Yahoo sent a letter to Microsoft on April 7 rejecting the company’s unsolicited takeover bid for a second time.
“We continue to believe that your proposal is not in the best interests of Yahoo and our stockholders,” wrote Yahoo CEO Jerry Yang and board chairman Roy Bostock in a joint statement to Microsoft. Microsoft initially offered to purchase Yahoo for $31 a share earlier this year.
In a letter sent on April 5 to Yahoo’s board of directors, Microsoft CEO Steven A. Ballmer said that if an agreement was not reached between the two companies within the next three weeks, then Microsoft will be “compelled” to take its case to Yahoo’s shareholders. “That action will have an undesirable impact on the value of your company from our perspective, which will be reflected in the terms of our proposal,” Ballmer added.
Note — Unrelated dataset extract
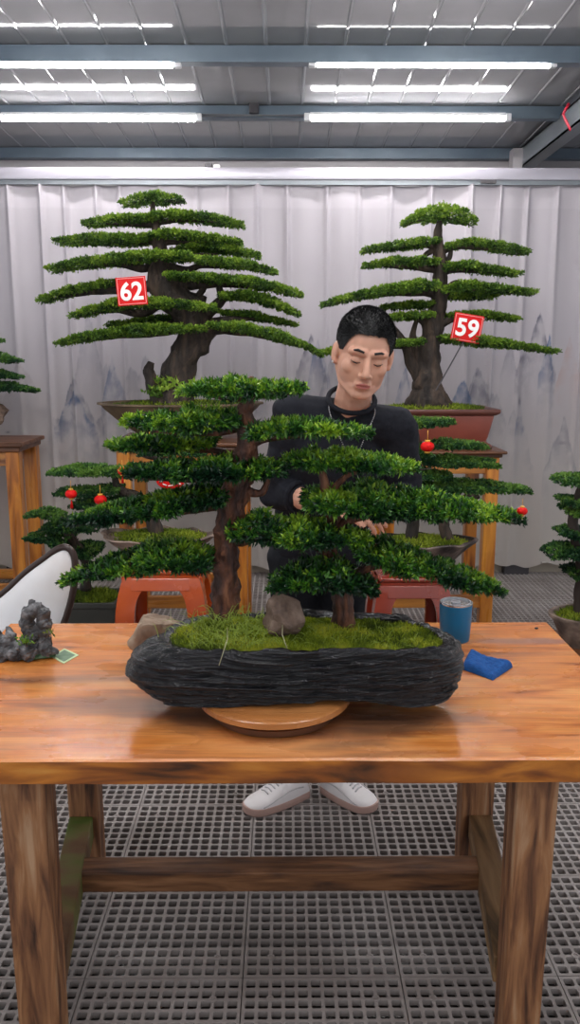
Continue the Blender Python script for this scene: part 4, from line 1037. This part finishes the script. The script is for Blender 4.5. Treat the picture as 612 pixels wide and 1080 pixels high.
    zs = drum_stool('dark red lacquered drum stool right of the standing man', 393, 484, 612, Yr, M['stool2'])
    p, cx, R, zr = ragged_pot('shallow dark ribbed stone bowl on the dark red stool', 388, 503, 569, 600, Yr, M['potdark'], zs, .62)
    t = thing('bonsai_tree', 'mid sized bonsai on the dark red stool below tree 59', 'bonsai tree', (at(445,570,Yr).x,Yr,zr-.02))
    branch(t, [(434,572),(436,550),(440,520),(436,495),(440,470),(438,448)], Yr, [7,6,6,5,4,2], 'trunk', M['barkg'], 12, bump=.3, n=30)
    branch(t, [(474,572),(468,555),(470,540),(478,525),(490,515)], Yr, [7,6,5,4,2], 'trunk', M['barkg'], 12, bump=.3, n=24)
    branch(t, [(486,533),(494,526),(505,522)], Yr-.05, [7,6,4], m=M['barkg'])
    for sp, dp, br in [([(420,446,4),(445,446,6),(476,444,3)],.13,.15),([(454,470,4),(475,468,6),(509,470,3)],.12,.0),([(425,470,5),(440,475,8),(452,480,6)],.13,-.02),([(447,487,5),(480,486,8),(522,489,4)],.14,.0),([(425,500,4),(450,500,5),(475,502,3)],.12,.05),([(445,514,4),(490,512,6),(525,513,5),(557,517,2)],.14,.05)]:
        pad(t, sp, Yr, dp, leaf=.013, wid=.0075, dens=.75, pal=PAL_DARK, m=M['leafb'], bright=br+.18, lps=6, shoot=.010)
    lantern(451,471,Yr-.2,7,'red lantern just below the rectangular red pot', tassel=False)
    lantern(551,539,1.76,5.5,'red lantern at the right tip of the big bonsai', tassel=False)

def far_left():
    Yf = 4.95
    st, zt = stand('tall wooden stand at the far left edge by the curtain', -70, 20, 467, 10, Yf, .45, rail_z=.04, legw=.085)
    Yc = Yf+.2; c = at(-18,440,Yc)
    rk = rock('stone_slab_planter', 'dark rugged rock planter on the far left stand', -20,440,Yc,(.20,.15,.11), M['stone'], zt, 21, 'planter', facets=12)
    t = thing('bonsai_tree', 'bonsai at the far left edge on the tall stand', 'bonsai tree', (c.x,Yc,zt+.12))
    branch(t, [(-22,445),(-26,420),(-14,400),(-20,375),(-22,355)], Yc, [9,8,6,4,2], 'trunk', M['barkg'], 10, n=24)
    for sp in ([(-50,378,3),(-20,376,7),(0,378,5),(20,381,2)],[(-60,396,3),(-20,394,7),(0,395,5),(21,398,2)],[(-70,410,3),(-20,408,8),(10,408,5),(38,412,2)],[(-40,360,3),(-20,356,6),(0,360,2)]):
        pad(t, sp, Yc, .17, leaf=.014, wid=.008, dens=.7, pal=PAL_DARK, m=M['leafb'], bright=.12, lps=6, shoot=.010)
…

Both Microsoft and Yahoo declined to comment further on the proposed merger when contacted by DMNews.
In their response to Ballmer’s letter, Yang and Bostock wrote that Yahoo has continued to launch new products and take actions to leverage its “scale, technology, people and platforms.” To support that statement, Yahoo announced more details about AMP, its new advertising management platform, which will allow marketers to buy across search, display, local, mobile and video inventory.
AMP, previously known as Project Apex, will be rolled out in phases starting in the third quarter of 2008 with Yahoo’s newspaper consortium, which includes more than 600 US newspapers, the company said. As Yahoo extends AMP’s functionality, the platform will be made available to additional publishers, agencies, advertisers and ad networks throughout the end of 2008 and 2009.